Create a plan to address the problems. If your difficult co-worker is under another manager, perhaps it is wise if you involve him too. Know that if your boss is a decent boss, he will most likely take your difficult colleague and his boss into a three or four-way discussion at this point. Expect a follow-up discussion.
Know if there are other employees who have issues with the difficult person also. You can rally your other colleagues and approach your boss. A group approach adds weight to your case and convinces the boss that the difficult person's behavior is affecting the workplace at a wider and deeper scope than he had originally thought. But be careful how you go about this. This approach might be misinterpreted by your other co-workers and your boss. Know if this approach will work in your boss. You are trying to resolve a situation; not rallying your colleague's to gang up on another employee.
If rallying your other co-workers does not work, try limiting your difficult person's access to you. Avoid this difficult this person whenever possible.
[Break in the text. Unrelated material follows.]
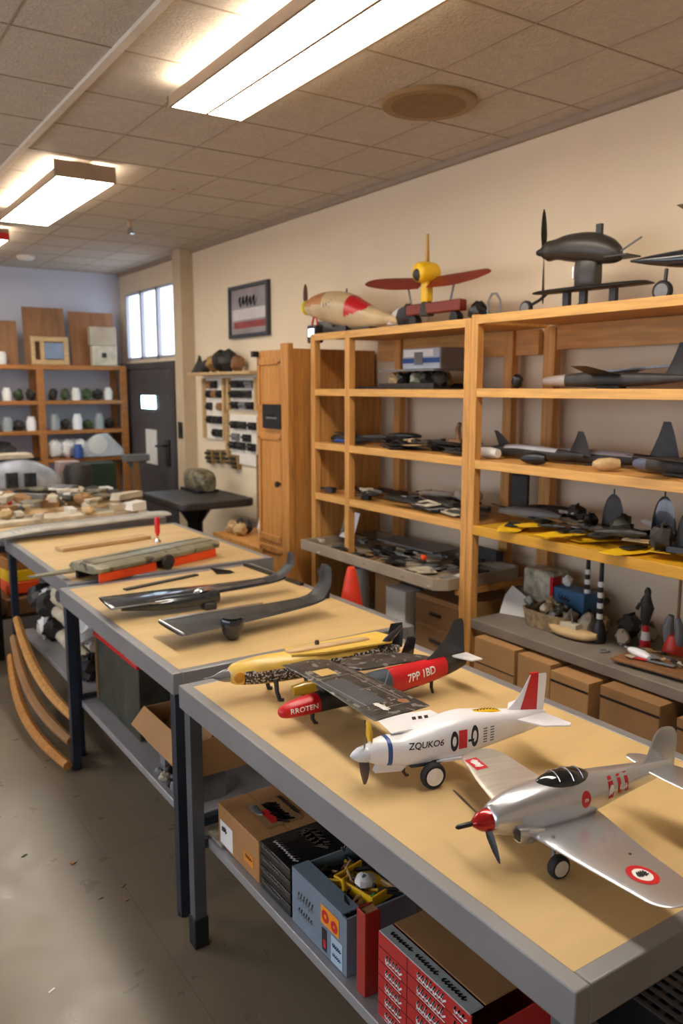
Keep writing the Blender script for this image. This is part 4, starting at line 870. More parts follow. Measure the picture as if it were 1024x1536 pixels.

Protect your work and the needs of your business but avoid working with the person as much as possible. Leave voluntary committees that you are both members of. Choose projects where he has no impact. Remember, do not hurt your career, but you can opt to avoid this person.
You can request to be transferred to another department inside you company.
Of course, taking into consideration your company's size, you may never have to work with this difficult co-worker again. Whoever said you can not high tail the situation.
If all else fails, quit your job. This is a last resort, but definitely an option. Sure, you may argue that you are not the difficult employee that you are just there to do your job. You're definitely right, but are you willing to put up with this negativity for your entire tenure at your company? Decide whether the good in the situation you're in right now (and the good in staying in your company) outweighs the bad.